REPUBLIKA.CO.ID, JAKARTA -- Ekonom Universitas Paramadina Wijayanto Samirin mendorong pemerintahan Prabowo Subianto tidak terlalu terpaku pada target pertumbuhan ekonomi delapan persen. Pasalnya, pertumbuhan ekonomi di atas delapan persen terjadi di masa lampau dan belum dapat terulang kembali saat ini.
"Dalam sejarah Indonesia, kita baru mengalami pertumbuhan ekonomi di atas delapan persen itu lima kali sepanjang sejarah. Umumnya dipicu oil booming," ujar Wijayanto dalam diskusi bertajuk "Prospek Kebijakan Ekonomi Prabowo (Mustahil Tumbuh 8 Persen Tanpa Industrialisasi)" di Jakarta, Ahad (22/9/2024).
Wijayanto mengatakan ledakan harga minyak disertai kondisivitas fiskal domestik nyatanya hanya mampu mengantarkan pertumbuhan ekonomi di era SBY sebesar 6,35 persen atau belum mencapai delapan persen. Dengan situasi ekonomi yang penuh ketidakpastian saat ini, Wijayanto pesimistis target delapan persen akan terealisasi.

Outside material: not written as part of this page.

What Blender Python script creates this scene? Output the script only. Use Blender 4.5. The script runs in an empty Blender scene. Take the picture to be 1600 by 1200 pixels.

"Intinya jangan terlalu mendewakan pertumbuhan PDB," ucap Wijayanto
Wijayanto menyampaikan banyak hal penting yang tidak tercatat dalam membentuk indikator PDB seperti persoalan ketimpangan, kualitas lingkungan, dan keberlanjutan. Wijayanto menyampaikan orientasi pemerintahan Jokowi dalam 10 tahun terakhir justru begitu gencar memberikan insentif kepada sektor sumber daya alam (SDA) dan sektor industri jasa.
"Kalau kita terlalu fokus mengejar pertumbuhan delapan persen itu seolah menjadi dogma. Khawatirnya, hal-hal buruk tersebut justru terjadi seperti masalah lingkungan, ketimpangan, dan masalah sosial lainnya," sambung Wijayanto.
Wijayanto berharap Prabowo dapat mengubah paradigma pembangunan yang tidak lagi mengandalkan SDA. Wijayanto mengingatkan //proven reserve// cadangan enam minerba utama Indonesia hanya lima triliun dolar AS dengan nilai cadangan SDA per kapita sebesar 19.600 dolar AS atau posisi 39 dunia.
Wijayanto justru mendorong Prabowo kembali menggenjot sektor industrialisasi yang di berbagai negara merupakan indikator kredibel bagi kemajuan ekonomi suatu negara. Wijayanto menyebut kemajuan Inggris, Amerika Serikat dan Jerman, serta kemunduran peran Cina dan India dalam percaturan ekonomi dunia terefleksikan dengan jelas oleh indeks industrialisasi masing-masing negara.
"Sementara Indonesia merupakan salah satu negara yang mengalami deindustrialisasi bergeser ke sektor Jasa, sebelum mencapai PDB per kapita yang tinggi," lanjut Wijayanto.
Wijayanto menyebut kontribusi dua sektor
terpenting yakni manufaktur dan pertanian justru terus merosot. Hal ini mengakibatkan penciptaan lapangan kerja dan pajak terhambat, serta kemiskinan semakin meningkat.
"Kita harus fokus bukan pada ukuran pertumbuhan PDB, tetapi kepada kualitas dari pertumbuhan itu sendiri. Sangat disayangkan pemerintah tidak melihat industrialisasi sebagai faktor penting," kata Wijayanto.